Each line from the start of the entries through the line that contains "from mathutils import Vector, Matrix, Euler" should be output exactly, please.

--- Start DATA LINES ---

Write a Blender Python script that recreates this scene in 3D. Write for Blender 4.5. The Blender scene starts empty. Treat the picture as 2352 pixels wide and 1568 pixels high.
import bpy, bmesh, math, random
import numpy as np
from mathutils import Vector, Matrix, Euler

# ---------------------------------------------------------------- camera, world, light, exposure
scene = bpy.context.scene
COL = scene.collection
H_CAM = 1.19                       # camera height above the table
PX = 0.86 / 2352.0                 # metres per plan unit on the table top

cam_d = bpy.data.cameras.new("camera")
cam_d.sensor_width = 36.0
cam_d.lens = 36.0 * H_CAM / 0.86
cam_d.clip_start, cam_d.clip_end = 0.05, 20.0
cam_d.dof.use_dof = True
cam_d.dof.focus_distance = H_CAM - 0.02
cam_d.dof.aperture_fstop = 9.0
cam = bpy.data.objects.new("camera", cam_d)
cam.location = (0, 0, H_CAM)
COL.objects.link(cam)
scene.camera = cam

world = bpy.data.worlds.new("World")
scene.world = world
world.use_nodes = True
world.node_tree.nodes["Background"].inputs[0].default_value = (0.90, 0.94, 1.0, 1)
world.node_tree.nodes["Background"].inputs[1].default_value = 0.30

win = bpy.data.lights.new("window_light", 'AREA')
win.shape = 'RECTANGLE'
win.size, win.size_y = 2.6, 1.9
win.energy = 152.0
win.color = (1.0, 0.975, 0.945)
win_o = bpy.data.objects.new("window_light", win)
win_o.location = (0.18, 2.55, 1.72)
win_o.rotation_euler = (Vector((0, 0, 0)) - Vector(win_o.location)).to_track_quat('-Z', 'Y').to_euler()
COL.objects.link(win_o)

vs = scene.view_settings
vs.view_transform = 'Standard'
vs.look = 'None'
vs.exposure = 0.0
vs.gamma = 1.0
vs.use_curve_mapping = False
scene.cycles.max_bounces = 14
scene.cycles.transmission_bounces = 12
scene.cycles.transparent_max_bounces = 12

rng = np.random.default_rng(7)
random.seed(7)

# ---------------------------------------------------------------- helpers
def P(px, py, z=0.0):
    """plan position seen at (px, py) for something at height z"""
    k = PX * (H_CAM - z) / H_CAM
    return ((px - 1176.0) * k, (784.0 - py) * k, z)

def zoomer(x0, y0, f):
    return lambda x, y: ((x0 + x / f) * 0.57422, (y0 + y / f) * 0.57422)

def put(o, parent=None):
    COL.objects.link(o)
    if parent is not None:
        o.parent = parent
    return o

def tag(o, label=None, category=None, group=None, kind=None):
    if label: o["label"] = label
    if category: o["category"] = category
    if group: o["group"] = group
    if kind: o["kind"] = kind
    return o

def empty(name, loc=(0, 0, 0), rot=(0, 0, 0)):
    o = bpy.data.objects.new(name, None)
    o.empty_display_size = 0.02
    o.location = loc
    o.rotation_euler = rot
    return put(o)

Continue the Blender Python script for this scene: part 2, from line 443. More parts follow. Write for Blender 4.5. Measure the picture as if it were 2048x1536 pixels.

--- End DATA LINES ---

# REPLY
Write a Blender Python script that recreates this scene in 3D. Write for Blender 4.5. The Blender scene starts empty. Treat the picture as 2352 pixels wide and 1568 pixels high.
import bpy, bmesh, math, random
import numpy as np
from mathutils import Vector, Matrix, Euler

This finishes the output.